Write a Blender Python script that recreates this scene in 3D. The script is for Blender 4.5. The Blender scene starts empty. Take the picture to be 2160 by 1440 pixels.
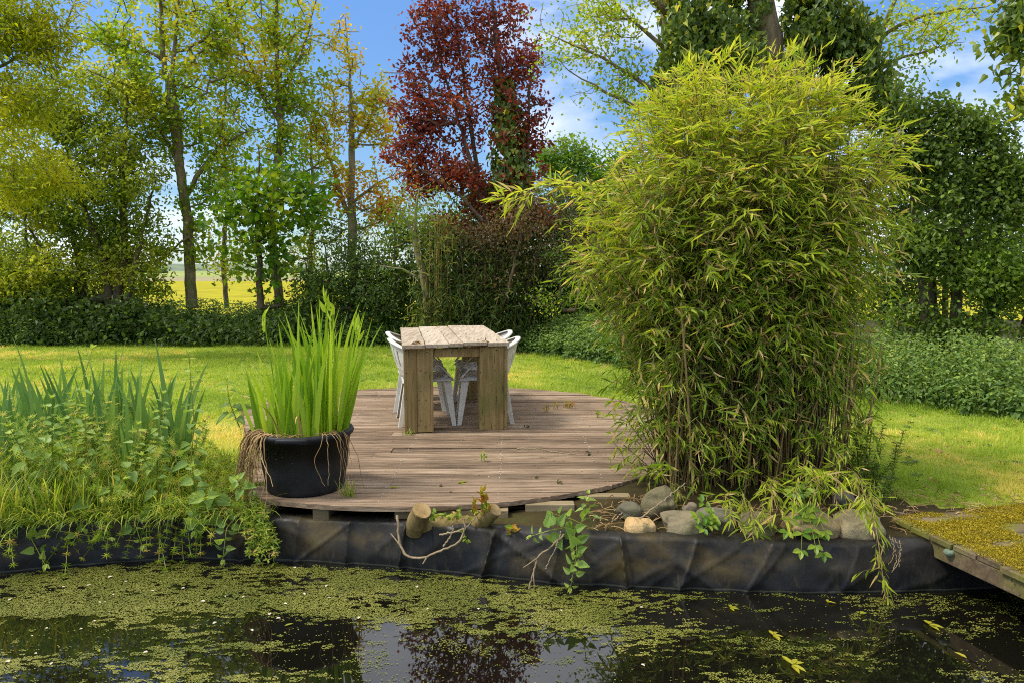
import bpy, math
import numpy as np
from math import radians as R_

# ------------------------------------------------------------------ scene, camera frame
sc = bpy.context.scene
col = sc.collection
F, CX, CY, HOR = 1560.0, 1080.0, 720.0, 570.0          # lens in photo pixels (2160 wide)
CAMZ = 1.38
PITCH = math.atan((CY - HOR) / F)
DECK_C, DECK_R = (-0.70, 6.50), 2.27
WATER = -0.34

def ray(px, py):
    x, y = (px - CX) / F, -(py - CY) / F
    s, c = math.sin(PITCH), math.cos(PITCH)
    return np.array([x, c + y * s, -s + y * c])
def P(px, py, Y):
    d = ray(px, py); t = Y / d[1]
    return np.array([d[0] * t, Y, CAMZ + d[2] * t])
def G(px, py, z=0.0):
    d = ray(px, py); t = (z - CAMZ) / d[2]
    return np.array([d[0] * t, d[1] * t, z])

# ------------------------------------------------------------------ noise
def _hash(ix, iy, seed):
    h = (ix.astype(np.int64) * 374761393 + iy.astype(np.int64) * 668265263 + seed * 974711) & 0x7fffffff
    h = (h ^ (h >> 13)) * 1274126177 & 0x7fffffff
    return ((h ^ (h >> 16)) & 0xffff) / 65535.0
def vnoise(x, y, seed=0):
    x = np.asarray(x, float); y = np.asarray(y, float)
    ix, iy = np.floor(x), np.floor(y); fx, fy = x - ix, y - iy
    fx = fx * fx * (3 - 2 * fx); fy = fy * fy * (3 - 2 * fy)
    a, b = _hash(ix, iy, seed), _hash(ix + 1, iy, seed)
    c, d = _hash(ix, iy + 1, seed), _hash(ix + 1, iy + 1, seed)
    return (a * (1 - fx) + b * fx) * (1 - fy) + (c * (1 - fx) + d * fx) * fy
def fbm(x, y, seed=0, octs=4):
    s, a, t = 0, 1.0, 0
    for k in range(octs):
        s = s + a * vnoise(np.asarray(x) * 2 ** k, np.asarray(y) * 2 ** k, seed + k); t += a; a *= .5
    return s / t
def unit(v):
    v = np.asarray(v, float)
    return v / np.maximum(np.linalg.norm(v, axis=-1, keepdims=True), 1e-9)

# ------------------------------------------------------------------ mesh builder
class MB:
    def __init__(s): s.V, s.S, s.L, s.T, s.M, s.n = [], [], [], [], [], 0
    def add(s, V, sizes, loops, tint=.5, mi=0):
        V = np.asarray(V, float).reshape(-1, 3)
        s.V.append(V); s.S.append(np.asarray(sizes, np.int64)); s.L.append(np.asarray(loops, np.int64) + s.n)
        t = np.empty(len(V)); t[:] = tint; s.T.append(t)
        m = np.empty(len(s.S[-1]), np.int32); m[:] = mi; s.M.append(m)
        s.n += len(V)
    def faces(s, V, F_, tint=.5, mi=0):
        s.add(V, [len(f) for f in F_], [i for f in F_ for i in f], tint, mi)
    def box(s, c, size, rot=0.0, tint=.5, mi=0, jit=0, rng=None, tilt=None):
        h = np.array(size) / 2
        V = np.array([[x, y, z] for x in (-1, 1) for y in (-1, 1) for z in (-1, 1)], float) * h
        if jit: V = V + rng.normal(0, jit, V.shape)
        cr, sr = math.cos(rot), math.sin(rot)
        V = np.stack([V[:, 0] * cr - V[:, 1] * sr, V[:, 0] * sr + V[:, 1] * cr, V[:, 2]], 1) + np.array(c)
        s.faces(V, [(0, 1, 3, 2), (4, 6, 7, 5), (0, 4, 5, 1), (2, 3, 7, 6), (0, 2, 6, 4), (1, 5, 7, 3)], tint, mi)
    def tube(s, pts, rad, sides=6, tint=.5, cap=True, mi=0, capmi=None, lump=0, rng=None):
        pts = np.asarray(pts, float); n = len(pts)
        rad = np.broadcast_to(np.asarray(rad, float), (n,))
        tan = unit(np.gradient(pts, axis=0)) if n > 2 else unit(np.repeat((pts[-1:] - pts[:1]), n, 0))
        ref = np.array([0, 0, 1.0]) if abs(tan[:, 2]).mean() < .75 else np.array([0.17, 1.0, 0])
        a = unit(np.cross(tan, ref)); b = np.cross(a, tan)
        th = np.arange(sides) * 2 * math.pi / sides
        rr = rad[:, None] * np.ones((1, sides))
        if lump: rr = rr * (1 + rng.normal(0, lump, rr.shape))
        V = pts[:, None] + rr[..., None] * (np.cos(th)[None, :, None] * a[:, None] + np.sin(th)[None, :, None] * b[:, None])
        i = np.arange(n - 1)[:, None] * sides; j = np.arange(sides)[None]; k = (j + 1) % sides
        q = np.stack([i + j, i + k, i + sides + k, i + sides + j], -1).reshape(-1, 4)
        s.add(V.reshape(-1, 3), np.full(len(q), 4), q.ravel(), tint, mi)
        if cap:
            m2 = mi if capmi is None else capmi
            s.add(V[0], [sides], np.arange(sides)[::-1], tint if np.isscalar(tint) else .5, m2)
            s.add(V[-1], [sides], np.arange(sides), tint if np.isscalar(tint) else .5, m2)
    def build(s, name, mats, parent=None, smooth=False, bevel=0, loc=None):
        me = bpy.data.meshes.new(name)
        V = np.concatenate(s.V); L = np.concatenate(s.L); S = np.concatenate(s.S)
        off = np.zeros(3)
        if parent is not None: off = world_loc(parent)
        elif loc is not None: off = np.array(loc, float)
        V = V - off
        me.vertices.add(len(V)); me.vertices.foreach_set('co', V.astype(np.float32).ravel())
        me.loops.add(len(L)); me.loops.foreach_set('vertex_index', L.astype(np.int32))
        me.polygons.add(len(S))
        me.polygons.foreach_set('loop_start', np.concatenate([[0], np.cumsum(S)[:-1]]).astype(np.int32))
        me.polygons.foreach_set('material_index', np.concatenate(s.M).astype(np.int32))
        if not isinstance(mats, (list, tuple)): mats = [mats]
        for m in mats: me.materials.append(m)
        me.update(calc_edges=True)
        at = me.attributes.new('tint', 'FLOAT', 'POINT'); at.data.foreach_set('value', np.concatenate(s.T).astype(np.float32))
        me.polygons.foreach_set('use_smooth', np.full(len(S), bool(smooth)))
        o = bpy.data.objects.new(name, me); col.objects.link(o)
        if parent is not None: o.parent = parent
        elif loc is not None: o.location = loc
        if bevel:
            b = o.modifiers.new('bevel', 'BEVEL'); b.width = bevel; b.segments = 2; b.limit_method = 'ANGLE'
        return o
def world_loc(o):
    v = np.zeros(3)
    while o is not None: v = v + np.array(o.location); o = o.parent
    return v
def tag(o, label=None, cat=None, group=None, kind=None):
    if label: o['label'] = label
    if cat: o['category'] = cat
    if group: o['group'] = group
    if kind: o['kind'] = kind
    return o
def empty(name, loc, label, cat, group=None):
    o = bpy.data.objects.new(name, None); col.objects.link(o)
    o.location = [float(v) for v in loc]; o.empty_display_size = .1
    return tag(o, label, cat, group)

# ------------------------------------------------------------------ materials
def lin(r, g, b):
    f = lambda u: (u / 12.92 if u <= .04045 else ((u + .055) / 1.055) ** 2.4)
    return (f(r / 255), f(g / 255), f(b / 255), 1)
class NT:
    def __init__(s, name):
        s.m = bpy.data.materials.new(name); s.m.use_nodes = True
        s.t = s.m.node_tree; s.t.nodes.clear(); s.out = s.n('ShaderNodeOutputMaterial')
    def n(s, typ, **kw):
        nd = s.t.nodes.new(typ)
        for k, v in kw.items():
            if k in nd.inputs: nd.inputs[k].default_value = v
            else: setattr(nd, k, v)
        return nd
    def l(s, a, b): s.t.links.new(a, b)
    def ramp(s, fac, stops, interp='LINEAR'):
        r = s.n('ShaderNodeValToRGB'); e = r.color_ramp.elements; r.color_ramp.interpolation = interp
        while len(e) < len(stops): e.new(.5)
        for el, (p, c) in zip(e, stops): el.position = p; el.color = c if len(c) == 4 else (*c, 1)
        s.l(fac, r.inputs['Fac']); return r.outputs['Color']
    def attr(s, name='tint'): return s.n('ShaderNodeAttribute', attribute_name=name).outputs['Fac']
    def noise(s, scale, detail=4, rough=.55, stretch=None, coord='Object', dist=0):
        tc = s.n('ShaderNodeTexCoord'); mp = s.n('ShaderNodeMapping')
        if stretch: mp.inputs['Scale'].default_value = stretch
        s.l(tc.outputs[coord], mp.inputs['Vector'])
        nz = s.n('ShaderNodeTexNoise'); nz.inputs['Scale'].default_value = scale
        nz.inputs['Detail'].default_value = detail; nz.inputs['Roughness'].default_value = rough; nz.inputs['Distortion'].default_value = dist
        s.l(mp.outputs['Vector'], nz.inputs['Vector']); return nz.outputs['Fac']
    def mix(s, fac, a, b, mode='MIX'):
        m = s.n('ShaderNodeMix', data_type='RGBA', blend_type=mode)
        for sock, v in ((m.inputs[0], fac), (m.inputs[6], a), (m.inputs[7], b)):
            if hasattr(v, 'is_output'): s.l(v, sock)
            else: sock.default_value = v
        return m.outputs[2]
    def math(s, op, a, b=0.0):
        m = s.n('ShaderNodeMath', operation=op)
        for sock, v in ((m.inputs[0], a), (m.inputs[1], b)):
            if hasattr(v, 'is_output'): s.l(v, sock)
            else: sock.default_value = v
        return m.outputs[0]
    def bump(s, h, strength=.3, dist=.01):
        b = s.n('ShaderNodeBump'); b.inputs['Strength'].default_value = strength; b.inputs['Distance'].default_value = dist
        s.l(h, b.inputs['Height']); return b.outputs['Normal']
    def pbr(s, color, rough=.7, spec=.3, normal=None, ior=None):
        p = s.n('ShaderNodeBsdfPrincipled')
        if hasattr(color, 'is_output'): s.l(color, p.inputs['Base Color'])
        else: p.inputs['Base Color'].default_value = color
        if hasattr(rough, 'is_output'): s.l(rough, p.inputs['Roughness'])
        else: p.inputs['Roughness'].default_value = rough
        p.inputs['Specular IOR Level'].default_value = spec
        if ior: p.inputs['IOR'].default_value = ior
        if normal is not None: s.l(normal, p.inputs['Normal'])
        return p
    def done(s, shader):
        s.l(shader.outputs[0], s.out.inputs['Surface']); return s.m
LEAF_GAIN = 1.35
def leaf_mat(name, stops, transl=.42, rough=.45, spec=.35, boost=1.5, gain=1.0):
    t = NT(name); g = LEAF_GAIN * gain; c = t.ramp(t.attr(), [(a, tuple(min(.9, v * g * w) for v, w in zip(k[:3], (1.12, 1.0, .82))) + (1,)) for a, k in stops])
    p = t.pbr(c, rough, spec)
    tr = t.n('ShaderNodeBsdfTranslucent')
    t.l(t.mix(1.0, c, (boost * 1.02, boost, boost * .5, 1), 'MULTIPLY'), tr.inputs['Color'])
    mx = t.n('ShaderNodeMixShader'); mx.inputs[0].default_value = transl
    t.l(p.outputs[0], mx.inputs[1]); t.l(tr.outputs[0], mx.inputs[2])
    return t.done(mx)
def bark_mat(name, a, b, moss=None, scale=14):
    t = NT(name); n1 = t.noise(scale, 6, .6, (1, 1, .3)); c = t.ramp(n1, [(.3, a), (.72, b)])
    if moss is not None:
        c = t.mix(t.ramp(t.noise(3.0, 4), [(.5, (0, 0, 0)), (.62, (.8, .8, .8))]), c, moss)
    return t.done(t.pbr(c, .9, .15, t.bump(n1, .6, .02)))
def wood_mat(name, stops, stretch, moss=None, mossamt=(.55, .72), bump=.35, stain=True, tintamt=.3, off=-.15, gscale=9.0):
    """Weathered timber: grain runs along the axis with the small stretch value; tint sets the board."""
    t = NT(name)
    g = t.noise(gscale, 9, .7, stretch, dist=.3)
    v = t.math('ADD', t.math('MULTIPLY', g, 1.0), t.math('MULTIPLY', t.attr(), tintamt))
    c = t.ramp(t.math('ADD', v, off), stops)
    big = t.noise(1.6, 5, .6)
    if stain: c = t.mix(t.ramp(big, [(.52, (0, 0, 0)), (.75, (.55, .55, .55))]), c, lin(70, 62, 50), 'MIX')
    if moss is not None:
        c = t.mix(t.ramp(t.noise(2.6, 6, .6), [(mossamt[0], (0, 0, 0)), (mossamt[1], (.75, .75, .75))]), c, moss)
    crk = t.noise(26.0, 3, .5, stretch, dist=.2); c = t.mix(t.ramp(crk, [(.30, (.8, .8, .8)), (.37, (0, 0, 0))]), c, lin(44, 36, 28))
    fine = t.noise(34.0, 5, .7, stretch)
    return t.done(t.pbr(c, .82, .2, t.bump(fine, bump, .004)))

M = {}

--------

Omit the pictures, then repeat exactly each line from the beginning of the listing through the line with "from math import radians as R_".

#### THE COMPLETED TASK
Write a Blender Python script that recreates this scene in 3D. The script is for Blender 4.5. The Blender scene starts empty. Take the picture to be 2160 by 1440 pixels.
import bpy, math
import numpy as np
from math import radians as R_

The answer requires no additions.